Wake Me Up When September Ends

Just when i thought ok it could only get better right? I lost what i was most anticipating this month. Physically it feels like i have nothing to look forward anymore. But my mind still wonders and i cant keep myself stagnant i have to make things work no matter how much life throw bricks at me. I wouldnt stop.

Its funny because just yesterday i lost another opportunity im glad i didnt over plan. Today at exactly 9:04am i woke up to loud music.

I cant sleep again. I checked my phone i opened slowly. And there it was the biggest shock.

Vynce yet again deactivated his account. I dont want to waste my time meandering through how i feel before saying it so there. That weights so heavy for me.

I just search this now on google.

9am in philippines is what time on colombia

9:00 AM Saturday, in Philippines is 8:00 PM Friday, in Colombia.

When i saw when hes last active it said it was just one hour ago. So you know what time it is when he deactivated.

The earliest time i spot him going online is when im online at around 6pm it must have been around 4/5 am on them. Pretty early to check on slowly.

Anyways thats just another layer of information from a thousands more that i keep in myself.

I can feel myself going sick this day because of what he did. I dont want to mention this but whenever i feel devastated especially when its connected to someone i feel suicidal i fucking hate myself for that. Cause why would i kill myself for feeling bad because of someones action i have a world of responsibility and to take care off . but why do i feel like that at times when days like these are passing by.

I dont know it mustve been the way i feel. i have no one to hear me. Only i could carry this weight with me. I dont know why i feel so heavy and feel sick, i put my soul in the line again.

Think of spending everyday on slowly even tho there are days i dont want to check the app because i dont expect any letters or feel anything or feel frustrated with what im doing but i push through and still get the energy to check it because vynce is in there.
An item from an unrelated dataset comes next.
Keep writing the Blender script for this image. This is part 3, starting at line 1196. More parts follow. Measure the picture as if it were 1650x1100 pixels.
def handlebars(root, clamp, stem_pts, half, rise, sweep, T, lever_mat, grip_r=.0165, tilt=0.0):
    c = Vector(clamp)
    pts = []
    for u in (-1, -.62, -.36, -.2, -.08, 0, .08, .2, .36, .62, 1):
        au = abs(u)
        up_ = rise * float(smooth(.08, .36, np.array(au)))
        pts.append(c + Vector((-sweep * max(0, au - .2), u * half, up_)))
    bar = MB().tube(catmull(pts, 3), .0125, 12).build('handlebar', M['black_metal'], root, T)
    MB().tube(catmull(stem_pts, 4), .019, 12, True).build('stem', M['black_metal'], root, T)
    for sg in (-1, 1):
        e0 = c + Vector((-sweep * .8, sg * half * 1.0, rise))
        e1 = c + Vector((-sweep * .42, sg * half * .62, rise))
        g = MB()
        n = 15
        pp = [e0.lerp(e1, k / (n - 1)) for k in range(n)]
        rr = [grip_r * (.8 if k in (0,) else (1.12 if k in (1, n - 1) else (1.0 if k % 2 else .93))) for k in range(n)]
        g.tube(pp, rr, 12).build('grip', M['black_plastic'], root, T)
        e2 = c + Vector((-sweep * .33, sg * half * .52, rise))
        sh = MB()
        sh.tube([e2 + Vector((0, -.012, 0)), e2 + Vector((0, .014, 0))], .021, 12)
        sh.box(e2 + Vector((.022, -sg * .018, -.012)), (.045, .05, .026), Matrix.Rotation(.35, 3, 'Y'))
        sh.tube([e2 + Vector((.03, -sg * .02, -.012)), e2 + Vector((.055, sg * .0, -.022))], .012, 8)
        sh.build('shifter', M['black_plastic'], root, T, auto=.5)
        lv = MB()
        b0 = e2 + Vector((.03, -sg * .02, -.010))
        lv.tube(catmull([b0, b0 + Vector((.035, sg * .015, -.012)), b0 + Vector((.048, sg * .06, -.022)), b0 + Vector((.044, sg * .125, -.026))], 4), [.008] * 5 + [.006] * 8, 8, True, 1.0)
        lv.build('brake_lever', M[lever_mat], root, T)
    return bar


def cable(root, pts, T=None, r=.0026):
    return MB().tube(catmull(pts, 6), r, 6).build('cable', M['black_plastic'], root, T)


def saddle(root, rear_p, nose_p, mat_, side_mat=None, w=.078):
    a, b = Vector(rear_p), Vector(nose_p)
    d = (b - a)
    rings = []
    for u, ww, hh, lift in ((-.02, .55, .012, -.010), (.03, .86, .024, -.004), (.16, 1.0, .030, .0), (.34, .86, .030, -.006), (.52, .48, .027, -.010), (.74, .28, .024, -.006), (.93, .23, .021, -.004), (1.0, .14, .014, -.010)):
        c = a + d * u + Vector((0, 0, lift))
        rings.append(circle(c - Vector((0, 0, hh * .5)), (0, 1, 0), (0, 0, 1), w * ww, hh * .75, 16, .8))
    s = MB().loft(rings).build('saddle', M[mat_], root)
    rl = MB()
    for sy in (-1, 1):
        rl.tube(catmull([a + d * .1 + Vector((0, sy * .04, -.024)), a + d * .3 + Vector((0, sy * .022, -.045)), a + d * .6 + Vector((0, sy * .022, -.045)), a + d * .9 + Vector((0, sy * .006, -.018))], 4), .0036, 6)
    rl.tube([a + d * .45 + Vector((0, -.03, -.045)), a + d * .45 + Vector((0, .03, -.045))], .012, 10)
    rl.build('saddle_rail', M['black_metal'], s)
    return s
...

I wanna know whens the last time he was online. Even tho thats the furthest i can go regarding what i can know about him everyday. Its saddening yes because at the same time i never had a concrete proof that it was really vynce. Little evidence supports that it was him, it was only my hunch that is 100% certain.
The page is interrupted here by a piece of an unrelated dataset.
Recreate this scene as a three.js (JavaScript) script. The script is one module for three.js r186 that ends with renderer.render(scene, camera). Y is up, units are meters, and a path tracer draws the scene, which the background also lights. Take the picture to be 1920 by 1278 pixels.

Imagine thinking he could stay there, were not talking right? im not hurting his feelings by that and beside im online everyday so he'll know that i was there still expecting, still waiting. He didnt open my letter. Beside all of this he hadnt and now he has no chance of opening it due to technical reason or his disposition. Either of the two is preventing him. No way hes going to come back to read it if the system allows him to come back. No way hes gonna let himself do that.

It was funny because i thought i had crafted that letter with precision for him to slowly dissolve his mask. I was accepting, i was forgiving for him. I know it was my fault anyways that hes like that.

I cried.

I thought he could at least stay until december. And we could spend christmas even not talking just being there on the app, or at least me knowing that he was there. Theres no date when hes coming back. It was only a little over a month since he came. Why leave so early. I dont have certain answer but i have few possible reasons in mind but none was conclusive. Every thought hurts eventually turning to self blame.

Now the remaining rational thoughts in my body are gasping for air trying their hardest to get attention but i feel consumed by my emotions this day.

There are times in this day where i want to get back to crying.

It was unusual because most people only cry when something they lost something they truly own. I dont have certainty on anything. Not even the person im crying for. It feels stupid but my emotions doesnt budge it goes on as if even if everything is imaginary this day for it is still devastating. I as the person who enjoyed spending my time with my emotions have no option but to console it.

Looking back, I knew he catalyzed me to write here on the blog. If its not for my emotional inspiration that i got from him i wouldnt have started writing more and wouldnt have thought of documenting my journey that could have been helpful to someone if someone were to read it someday when we finally made it.

Back to the days when I see myself crying at how hard things are turning and how hard i feel back in the day and using old memories when i was calm, happiest, and feel included. That was when i met vynce.

I lost the person who give me the reason to be grateful for everything even with the ache. Never knowing when he'll be back or will he ever be.

He may not know it but he became an integral part of my happiness. I hate to admit.

If he feels worse than when he give me that letter even tho nothing has been moved. I sincerely think its alright that he give himself that break. I wanna cry with him if he ever felt bad deactivating his accounts with a heavy heart.

Someday i hope that we can reach a level of maturity together and be happy that we met through this lifetime. The depth of joy and freedom i felt during our conversations is beyond this world.